Mujica é um exemplo de rara sabedoria, de inspiradora civilidade política, que está muito acima das clivagens políticas que nos desunem.
Sua pequena e modesta chácara transformou-se no centro do mundo, numa meca para todos aqueles que buscam inspiração na construção de um mundo mais fraterno, mais solidário, com um compromisso maior com a vida.
Mujica, austero, dirige um pequeno e simples fusquinha azul. Um carrinho velho e popular, que ninguém associa a um líder, a um ex-presidente.
Mas ele se sente feliz com esse singelo carrinho.
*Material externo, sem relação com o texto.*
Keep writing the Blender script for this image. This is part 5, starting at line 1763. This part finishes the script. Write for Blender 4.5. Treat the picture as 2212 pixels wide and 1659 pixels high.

Se pudesse, Mujica colocaria todos nós em seu fusquinha azul e nos conduziria a um lugar muito melhor. Um lugar mágico, que está dentro do seu coração.
Caberíamos? Caberíamos, pois no fusquinha azul de Mujica cabe toda a Humanidade. Com sobras.
Mujica está deixando a vida que tanto ama, de que tanto cuida.
Mas ele nunca morrerá, de fato. Como no fantástico poema de Francisco de Quevedo “Amor constante além da morte”, ele será cinzas, mas cinzas com sentido, e se tornará pó, mas pó apaixonado.
Nesse dia, todas as flores do mundo desabrocharão em sua homenagem.